Suppose we have a $string "Hello, world!", and we split it into characters. In Perl, we do it these ways:
my @foo = split '', $string; # perl 5
my @foo = $string.split(''); # perl 6
And in both cases, we end up with an array:
[ H e l l o , w o r l d ! ]
HOWEVER, in Perl6 I see something odd: two extra characters in my stream:
[] <= what's that? \0? \b?
[H]
[e]
[l]
[l]
[o]
[,]
[ ]
[w]
[o]
[r]
[l]
[d]
[!]
[] <= what's that? \0? \b?
So let's check to see if those two end elements are defined.
for @bar -> $letter
{
printf "[$letter] %x\n", $letter.ord if $letter;
say "undef" unless $letter;
}
undef
[H] 48
[e] 65
[l] 6c
[l] 6c
[o] 6f
[,] 2c
[ ] 20
[w] 77
[o] 6f
[r] 72
[l] 6c
[d] 64
[!] 21
undef
Looks like a bug to me. And yet the docs say:
If
DELIMITER is a string, it is searched for literally and not treated as a regex.
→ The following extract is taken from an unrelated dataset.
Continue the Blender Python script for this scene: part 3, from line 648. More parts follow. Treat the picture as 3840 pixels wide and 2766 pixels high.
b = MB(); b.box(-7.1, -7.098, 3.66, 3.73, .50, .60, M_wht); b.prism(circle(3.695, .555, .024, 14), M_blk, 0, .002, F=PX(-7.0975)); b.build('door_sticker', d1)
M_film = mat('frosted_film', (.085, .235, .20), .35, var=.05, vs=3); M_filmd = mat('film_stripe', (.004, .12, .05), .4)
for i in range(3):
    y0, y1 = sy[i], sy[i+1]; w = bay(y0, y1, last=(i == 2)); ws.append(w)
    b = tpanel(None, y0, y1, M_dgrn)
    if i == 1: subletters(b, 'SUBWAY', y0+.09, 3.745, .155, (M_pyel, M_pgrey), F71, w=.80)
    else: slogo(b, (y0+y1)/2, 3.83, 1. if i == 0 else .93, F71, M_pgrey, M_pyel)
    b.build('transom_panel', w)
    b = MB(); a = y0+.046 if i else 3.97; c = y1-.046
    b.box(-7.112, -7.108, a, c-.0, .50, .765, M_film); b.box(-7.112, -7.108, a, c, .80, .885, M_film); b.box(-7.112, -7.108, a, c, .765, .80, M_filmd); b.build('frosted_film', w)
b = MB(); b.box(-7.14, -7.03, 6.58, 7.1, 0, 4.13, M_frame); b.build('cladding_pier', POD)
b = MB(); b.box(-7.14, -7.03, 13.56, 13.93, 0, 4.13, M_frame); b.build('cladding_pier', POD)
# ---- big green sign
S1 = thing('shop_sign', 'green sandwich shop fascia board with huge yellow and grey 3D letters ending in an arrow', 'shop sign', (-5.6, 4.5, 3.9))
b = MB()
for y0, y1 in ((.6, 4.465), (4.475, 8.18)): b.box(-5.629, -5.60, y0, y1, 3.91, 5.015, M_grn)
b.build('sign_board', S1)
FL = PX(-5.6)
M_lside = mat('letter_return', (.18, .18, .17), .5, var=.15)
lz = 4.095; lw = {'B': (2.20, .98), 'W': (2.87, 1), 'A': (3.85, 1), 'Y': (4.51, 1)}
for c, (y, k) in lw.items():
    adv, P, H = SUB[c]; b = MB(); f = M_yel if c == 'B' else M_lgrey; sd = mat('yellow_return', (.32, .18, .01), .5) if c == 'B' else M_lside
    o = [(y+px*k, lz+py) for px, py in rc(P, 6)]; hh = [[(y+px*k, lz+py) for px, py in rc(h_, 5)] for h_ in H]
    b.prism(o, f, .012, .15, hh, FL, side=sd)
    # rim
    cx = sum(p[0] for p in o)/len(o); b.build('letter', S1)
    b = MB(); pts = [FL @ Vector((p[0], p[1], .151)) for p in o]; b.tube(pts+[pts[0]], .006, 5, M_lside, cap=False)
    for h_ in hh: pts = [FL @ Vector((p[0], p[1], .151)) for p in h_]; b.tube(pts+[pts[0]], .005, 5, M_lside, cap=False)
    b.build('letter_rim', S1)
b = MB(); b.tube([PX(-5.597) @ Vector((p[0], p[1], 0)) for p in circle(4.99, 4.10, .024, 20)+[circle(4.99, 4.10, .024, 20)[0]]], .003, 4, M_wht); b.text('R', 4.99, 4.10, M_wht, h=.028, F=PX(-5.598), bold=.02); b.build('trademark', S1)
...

If DELIMITER
is the empty string, it effectively returns all characters of the
string separately (plus an empty string at the begin and at the end).A number of optional named parameters can be specified, which alter the result being returned. The
:v, :k, :kv and :p named parameters all perform a special action with regards to the delimiter found.- :skip-empty
Baloney. That's not how I expect split to work BY DEFAULT. I expect that string to be split, and nothing added, thank you very much.
EVEN BETTER, :skip-empty doesn't appear to work in the admittedly pre-1.0 version of Perl6 I'm running (2015.09).
I'd have an easier time with that if there was some explained reason for the behavior. This way, it just seems... odd.